# Problem to solve
Extract each line holding the word "this" from the entries.

# Provided information

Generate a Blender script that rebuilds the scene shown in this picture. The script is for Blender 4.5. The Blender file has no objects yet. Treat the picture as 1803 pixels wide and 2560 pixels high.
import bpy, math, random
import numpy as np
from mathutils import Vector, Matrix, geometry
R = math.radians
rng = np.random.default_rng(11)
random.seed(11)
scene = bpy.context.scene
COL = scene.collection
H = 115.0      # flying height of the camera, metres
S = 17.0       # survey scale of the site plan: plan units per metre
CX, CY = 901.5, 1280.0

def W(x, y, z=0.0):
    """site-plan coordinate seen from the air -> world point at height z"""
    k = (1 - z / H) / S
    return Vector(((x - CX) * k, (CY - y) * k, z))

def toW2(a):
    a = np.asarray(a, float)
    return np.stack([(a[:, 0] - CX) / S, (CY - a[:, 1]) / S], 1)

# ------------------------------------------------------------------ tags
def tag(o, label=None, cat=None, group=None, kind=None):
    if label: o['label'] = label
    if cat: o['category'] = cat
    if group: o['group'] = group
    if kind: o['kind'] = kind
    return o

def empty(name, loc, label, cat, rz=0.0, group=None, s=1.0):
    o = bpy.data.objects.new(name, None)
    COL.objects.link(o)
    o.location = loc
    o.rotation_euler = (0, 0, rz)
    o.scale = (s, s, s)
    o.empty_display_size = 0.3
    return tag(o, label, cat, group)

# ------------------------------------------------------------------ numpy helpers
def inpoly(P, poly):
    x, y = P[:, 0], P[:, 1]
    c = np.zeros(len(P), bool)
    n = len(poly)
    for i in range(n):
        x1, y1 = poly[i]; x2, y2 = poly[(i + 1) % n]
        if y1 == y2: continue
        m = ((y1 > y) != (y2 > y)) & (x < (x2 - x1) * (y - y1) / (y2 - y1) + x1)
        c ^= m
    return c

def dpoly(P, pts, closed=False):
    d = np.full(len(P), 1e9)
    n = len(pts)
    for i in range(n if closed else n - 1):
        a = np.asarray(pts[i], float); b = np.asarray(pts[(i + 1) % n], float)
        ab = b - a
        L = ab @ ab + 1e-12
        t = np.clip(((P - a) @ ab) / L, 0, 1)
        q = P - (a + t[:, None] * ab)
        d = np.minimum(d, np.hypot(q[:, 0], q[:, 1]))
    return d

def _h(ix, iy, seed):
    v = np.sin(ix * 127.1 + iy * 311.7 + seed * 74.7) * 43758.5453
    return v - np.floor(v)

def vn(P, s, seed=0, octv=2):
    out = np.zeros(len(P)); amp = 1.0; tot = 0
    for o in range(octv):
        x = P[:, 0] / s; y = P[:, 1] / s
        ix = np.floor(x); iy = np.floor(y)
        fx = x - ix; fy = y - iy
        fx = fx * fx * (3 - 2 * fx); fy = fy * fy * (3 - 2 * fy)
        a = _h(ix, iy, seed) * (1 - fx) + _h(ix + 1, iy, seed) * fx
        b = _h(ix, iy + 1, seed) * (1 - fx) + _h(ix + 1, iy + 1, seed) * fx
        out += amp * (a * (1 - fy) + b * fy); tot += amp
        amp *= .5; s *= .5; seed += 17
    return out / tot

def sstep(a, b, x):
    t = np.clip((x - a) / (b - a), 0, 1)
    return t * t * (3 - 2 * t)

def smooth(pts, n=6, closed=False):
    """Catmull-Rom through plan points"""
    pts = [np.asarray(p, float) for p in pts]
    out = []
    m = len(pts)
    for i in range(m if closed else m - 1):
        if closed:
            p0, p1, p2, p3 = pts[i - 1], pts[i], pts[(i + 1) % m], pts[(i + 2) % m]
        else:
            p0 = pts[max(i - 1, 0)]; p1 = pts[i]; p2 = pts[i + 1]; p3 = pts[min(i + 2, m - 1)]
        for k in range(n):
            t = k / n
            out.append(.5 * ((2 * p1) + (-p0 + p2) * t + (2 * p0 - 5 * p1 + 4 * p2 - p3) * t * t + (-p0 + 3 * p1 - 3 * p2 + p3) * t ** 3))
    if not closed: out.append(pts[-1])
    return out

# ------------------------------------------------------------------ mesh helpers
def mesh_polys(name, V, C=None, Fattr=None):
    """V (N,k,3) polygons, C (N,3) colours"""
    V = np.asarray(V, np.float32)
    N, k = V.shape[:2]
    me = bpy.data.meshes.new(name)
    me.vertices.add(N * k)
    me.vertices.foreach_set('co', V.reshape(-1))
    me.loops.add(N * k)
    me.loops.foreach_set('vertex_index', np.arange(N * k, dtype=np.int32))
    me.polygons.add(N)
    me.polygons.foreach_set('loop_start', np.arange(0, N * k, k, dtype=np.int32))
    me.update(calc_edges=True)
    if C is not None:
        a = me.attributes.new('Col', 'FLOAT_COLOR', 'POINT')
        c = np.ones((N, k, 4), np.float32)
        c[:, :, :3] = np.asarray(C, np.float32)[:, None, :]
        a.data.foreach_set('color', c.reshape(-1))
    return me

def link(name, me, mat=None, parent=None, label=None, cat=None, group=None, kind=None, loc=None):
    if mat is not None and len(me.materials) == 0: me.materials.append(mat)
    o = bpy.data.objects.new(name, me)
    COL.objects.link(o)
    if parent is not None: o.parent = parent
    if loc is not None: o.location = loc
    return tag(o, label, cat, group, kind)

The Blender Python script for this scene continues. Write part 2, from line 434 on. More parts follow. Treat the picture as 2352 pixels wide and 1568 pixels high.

# Problem solution
Generate a Blender script that rebuilds the scene shown in this picture. The script is for Blender 4.5. The Blender file has no objects yet. Treat the picture as 1803 pixels wide and 2560 pixels high.
The Blender Python script for this scene continues. Write part 2, from line 434 on. More parts follow. Treat the picture as 2352 pixels wide and 1568 pixels high.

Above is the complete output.